2) China. Aging population. Robots. How will the robots support the needs of the aged when the numbers reach into the many hundreds of millions?

3) The EU. Things really fall apart in a few months. Deutche Bank takes ownership of Greece. Tensions rise. Travel becomes highly restricted so that engineers from one country cannot get into other countries and so conversations and meetings related to setting and evolving technical standards and interoperability are not able to happen. Soon, systems that connect one country to the other fail to work properly — some countries evolve their internets, others are not able to and very quickly the internet fails to cross borders. The network becomes heavily balkanized. What arises out of this sequence of events? How do people communicate across geographical borders?

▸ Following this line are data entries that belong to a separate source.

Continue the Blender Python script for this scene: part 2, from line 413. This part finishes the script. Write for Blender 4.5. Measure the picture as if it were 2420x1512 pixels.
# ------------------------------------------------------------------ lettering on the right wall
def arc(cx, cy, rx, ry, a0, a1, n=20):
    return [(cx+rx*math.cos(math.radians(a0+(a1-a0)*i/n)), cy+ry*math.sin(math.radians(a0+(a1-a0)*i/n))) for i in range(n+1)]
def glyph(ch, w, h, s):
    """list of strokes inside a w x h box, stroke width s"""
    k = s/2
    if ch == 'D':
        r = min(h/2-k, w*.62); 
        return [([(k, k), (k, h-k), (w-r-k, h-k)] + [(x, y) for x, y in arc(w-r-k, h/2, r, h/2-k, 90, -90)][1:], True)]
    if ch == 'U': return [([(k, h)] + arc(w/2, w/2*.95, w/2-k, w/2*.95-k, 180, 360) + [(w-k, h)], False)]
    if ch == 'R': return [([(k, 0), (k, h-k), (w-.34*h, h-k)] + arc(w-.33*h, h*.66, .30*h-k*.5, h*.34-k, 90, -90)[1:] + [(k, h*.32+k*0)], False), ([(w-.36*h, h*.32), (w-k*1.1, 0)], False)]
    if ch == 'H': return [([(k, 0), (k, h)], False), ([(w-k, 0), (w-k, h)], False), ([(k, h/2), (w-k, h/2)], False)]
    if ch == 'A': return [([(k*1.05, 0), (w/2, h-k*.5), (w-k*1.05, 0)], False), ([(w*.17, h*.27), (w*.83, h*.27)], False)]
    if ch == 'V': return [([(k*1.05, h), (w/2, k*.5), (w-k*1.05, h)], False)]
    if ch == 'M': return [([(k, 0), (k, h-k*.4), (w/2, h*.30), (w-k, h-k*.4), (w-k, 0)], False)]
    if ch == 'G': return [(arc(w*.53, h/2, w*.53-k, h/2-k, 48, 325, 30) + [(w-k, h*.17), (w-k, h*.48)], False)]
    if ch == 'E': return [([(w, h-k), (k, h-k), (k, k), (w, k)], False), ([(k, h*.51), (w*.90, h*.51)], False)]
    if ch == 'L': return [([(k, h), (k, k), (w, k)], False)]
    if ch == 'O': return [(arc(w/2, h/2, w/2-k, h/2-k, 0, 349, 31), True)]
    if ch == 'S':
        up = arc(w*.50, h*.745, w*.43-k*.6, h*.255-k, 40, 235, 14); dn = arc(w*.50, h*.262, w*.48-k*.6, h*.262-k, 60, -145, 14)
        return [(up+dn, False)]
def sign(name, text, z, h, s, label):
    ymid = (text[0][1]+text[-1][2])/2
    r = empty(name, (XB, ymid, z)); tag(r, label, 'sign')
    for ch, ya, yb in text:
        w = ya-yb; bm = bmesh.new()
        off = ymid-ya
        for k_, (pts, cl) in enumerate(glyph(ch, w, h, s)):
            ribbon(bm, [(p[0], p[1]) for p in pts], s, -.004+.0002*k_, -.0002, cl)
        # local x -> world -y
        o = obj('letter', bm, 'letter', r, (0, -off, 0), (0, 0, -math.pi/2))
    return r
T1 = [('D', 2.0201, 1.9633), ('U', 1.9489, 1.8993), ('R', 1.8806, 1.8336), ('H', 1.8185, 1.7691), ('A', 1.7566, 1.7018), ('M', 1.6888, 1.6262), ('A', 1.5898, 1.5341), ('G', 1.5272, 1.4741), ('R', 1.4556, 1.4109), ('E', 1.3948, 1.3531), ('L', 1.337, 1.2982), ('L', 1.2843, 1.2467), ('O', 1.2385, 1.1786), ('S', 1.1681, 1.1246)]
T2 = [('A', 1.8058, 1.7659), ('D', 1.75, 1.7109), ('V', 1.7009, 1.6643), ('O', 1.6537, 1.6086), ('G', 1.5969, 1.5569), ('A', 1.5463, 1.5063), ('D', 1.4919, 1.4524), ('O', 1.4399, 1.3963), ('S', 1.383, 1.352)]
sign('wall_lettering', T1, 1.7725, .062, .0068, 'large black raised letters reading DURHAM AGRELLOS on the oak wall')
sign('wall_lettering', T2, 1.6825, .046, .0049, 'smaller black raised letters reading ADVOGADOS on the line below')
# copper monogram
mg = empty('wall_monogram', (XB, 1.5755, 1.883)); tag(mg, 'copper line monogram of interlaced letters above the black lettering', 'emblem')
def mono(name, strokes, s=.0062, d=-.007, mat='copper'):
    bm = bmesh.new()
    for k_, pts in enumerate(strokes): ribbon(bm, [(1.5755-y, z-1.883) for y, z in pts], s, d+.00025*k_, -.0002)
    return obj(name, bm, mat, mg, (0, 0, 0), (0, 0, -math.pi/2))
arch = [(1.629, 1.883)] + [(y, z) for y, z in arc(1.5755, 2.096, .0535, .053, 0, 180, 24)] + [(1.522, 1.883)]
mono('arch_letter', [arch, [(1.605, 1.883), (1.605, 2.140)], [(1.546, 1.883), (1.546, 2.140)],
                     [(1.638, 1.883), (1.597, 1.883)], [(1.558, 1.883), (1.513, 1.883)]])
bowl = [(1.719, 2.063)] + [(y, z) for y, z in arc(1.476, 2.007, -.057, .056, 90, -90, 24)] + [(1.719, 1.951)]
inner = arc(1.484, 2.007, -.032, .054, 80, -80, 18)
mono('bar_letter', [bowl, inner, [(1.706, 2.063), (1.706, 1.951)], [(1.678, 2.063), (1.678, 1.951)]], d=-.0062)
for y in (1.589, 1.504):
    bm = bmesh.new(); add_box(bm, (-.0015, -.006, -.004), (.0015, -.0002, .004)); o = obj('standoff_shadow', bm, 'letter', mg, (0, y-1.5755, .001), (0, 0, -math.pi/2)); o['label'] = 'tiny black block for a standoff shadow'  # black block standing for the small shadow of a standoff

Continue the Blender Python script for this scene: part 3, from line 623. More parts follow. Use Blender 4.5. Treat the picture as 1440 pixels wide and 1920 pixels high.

I made up the Balkanized Internet one so I listened in on that group. It was good fun. The outcomes were varied but I particularly latched onto this idea that existing infrastructures and systems might be used to facilitate communication — and it may in fact not be the visual internet as we are presently used to. For example, the quaint old RF radio would come back into use, with people using voice and perhaps rudimentary modulation to communicate data/text. DIY low-earth orbit satellite, even buoyed by helium/lighter-than-air systems to set up comms networks. Tapping on rail lines to send low-bandwidth morse-code signals across borders. Slow communication over long-wave. Things like this were all very interesting to imagine.

Why do I blog this? Merely to capture a few points on the week I spent mostly traveling with a few hours doing a workshop. Well worth it, though. I also want to think about a schema of these design approaches — speculative, fiction, critical — to help formalize the distinctions in a useful way.